**Your goal**:
Print each line exactly as it is given.

════════════════

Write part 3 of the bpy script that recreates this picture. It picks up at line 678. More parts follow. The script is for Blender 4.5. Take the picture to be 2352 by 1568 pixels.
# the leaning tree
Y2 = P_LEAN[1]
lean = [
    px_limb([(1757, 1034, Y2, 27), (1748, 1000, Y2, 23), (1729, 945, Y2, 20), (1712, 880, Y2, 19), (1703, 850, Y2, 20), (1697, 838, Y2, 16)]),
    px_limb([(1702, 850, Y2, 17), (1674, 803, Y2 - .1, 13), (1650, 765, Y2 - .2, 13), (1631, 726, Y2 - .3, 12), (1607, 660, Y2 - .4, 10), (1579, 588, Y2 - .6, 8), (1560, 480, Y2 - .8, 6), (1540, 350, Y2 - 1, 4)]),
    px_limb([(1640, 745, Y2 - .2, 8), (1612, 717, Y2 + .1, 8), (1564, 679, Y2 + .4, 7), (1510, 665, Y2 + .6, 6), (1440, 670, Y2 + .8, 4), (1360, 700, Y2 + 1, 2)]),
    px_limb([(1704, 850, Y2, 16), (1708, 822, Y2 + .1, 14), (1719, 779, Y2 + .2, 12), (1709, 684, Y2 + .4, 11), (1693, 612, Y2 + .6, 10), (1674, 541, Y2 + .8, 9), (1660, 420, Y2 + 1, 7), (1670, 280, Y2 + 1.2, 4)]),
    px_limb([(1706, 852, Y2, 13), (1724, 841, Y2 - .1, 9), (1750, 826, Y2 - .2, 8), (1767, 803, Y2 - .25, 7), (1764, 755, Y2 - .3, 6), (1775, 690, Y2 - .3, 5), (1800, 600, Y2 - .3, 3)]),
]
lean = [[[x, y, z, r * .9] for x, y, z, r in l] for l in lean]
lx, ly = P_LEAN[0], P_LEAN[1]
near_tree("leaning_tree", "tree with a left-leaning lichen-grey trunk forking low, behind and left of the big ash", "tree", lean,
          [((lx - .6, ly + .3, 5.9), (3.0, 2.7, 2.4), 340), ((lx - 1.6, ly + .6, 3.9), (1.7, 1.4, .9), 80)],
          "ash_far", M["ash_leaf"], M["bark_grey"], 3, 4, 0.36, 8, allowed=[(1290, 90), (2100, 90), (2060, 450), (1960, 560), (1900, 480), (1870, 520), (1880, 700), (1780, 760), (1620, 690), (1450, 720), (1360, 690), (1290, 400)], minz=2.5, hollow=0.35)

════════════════

**Solution**:
Write part 3 of the bpy script that recreates this picture. It picks up at line 678. More parts follow. The script is for Blender 4.5. Take the picture to be 2352 by 1568 pixels.
# the leaning tree
Y2 = P_LEAN[1]
lean = [
    px_limb([(1757, 1034, Y2, 27), (1748, 1000, Y2, 23), (1729, 945, Y2, 20), (1712, 880, Y2, 19), (1703, 850, Y2, 20), (1697, 838, Y2, 16)]),
    px_limb([(1702, 850, Y2, 17), (1674, 803, Y2 - .1, 13), (1650, 765, Y2 - .2, 13), (1631, 726, Y2 - .3, 12), (1607, 660, Y2 - .4, 10), (1579, 588, Y2 - .6, 8), (1560, 480, Y2 - .8, 6), (1540, 350, Y2 - 1, 4)]),
    px_limb([(1640, 745, Y2 - .2, 8), (1612, 717, Y2 + .1, 8), (1564, 679, Y2 + .4, 7), (1510, 665, Y2 + .6, 6), (1440, 670, Y2 + .8, 4), (1360, 700, Y2 + 1, 2)]),
    px_limb([(1704, 850, Y2, 16), (1708, 822, Y2 + .1, 14), (1719, 779, Y2 + .2, 12), (1709, 684, Y2 + .4, 11), (1693, 612, Y2 + .6, 10), (1674, 541, Y2 + .8, 9), (1660, 420, Y2 + 1, 7), (1670, 280, Y2 + 1.2, 4)]),
    px_limb([(1706, 852, Y2, 13), (1724, 841, Y2 - .1, 9), (1750, 826, Y2 - .2, 8), (1767, 803, Y2 - .25, 7), (1764, 755, Y2 - .3, 6), (1775, 690, Y2 - .3, 5), (1800, 600, Y2 - .3, 3)]),
]
lean = [[[x, y, z, r * .9] for x, y, z, r in l] for l in lean]
lx, ly = P_LEAN[0], P_LEAN[1]
near_tree("leaning_tree", "tree with a left-leaning lichen-grey trunk forking low, behind and left of the big ash", "tree", lean,
          [((lx - .6, ly + .3, 5.9), (3.0, 2.7, 2.4), 340), ((lx - 1.6, ly + .6, 3.9), (1.7, 1.4, .9), 80)],
          "ash_far", M["ash_leaf"], M["bark_grey"], 3, 4, 0.36, 8, allowed=[(1290, 90), (2100, 90), (2060, 450), (1960, 560), (1900, 480), (1870, 520), (1880, 700), (1780, 760), (1620, 690), (1450, 720), (1360, 690), (1290, 400)], minz=2.5, hollow=0.35)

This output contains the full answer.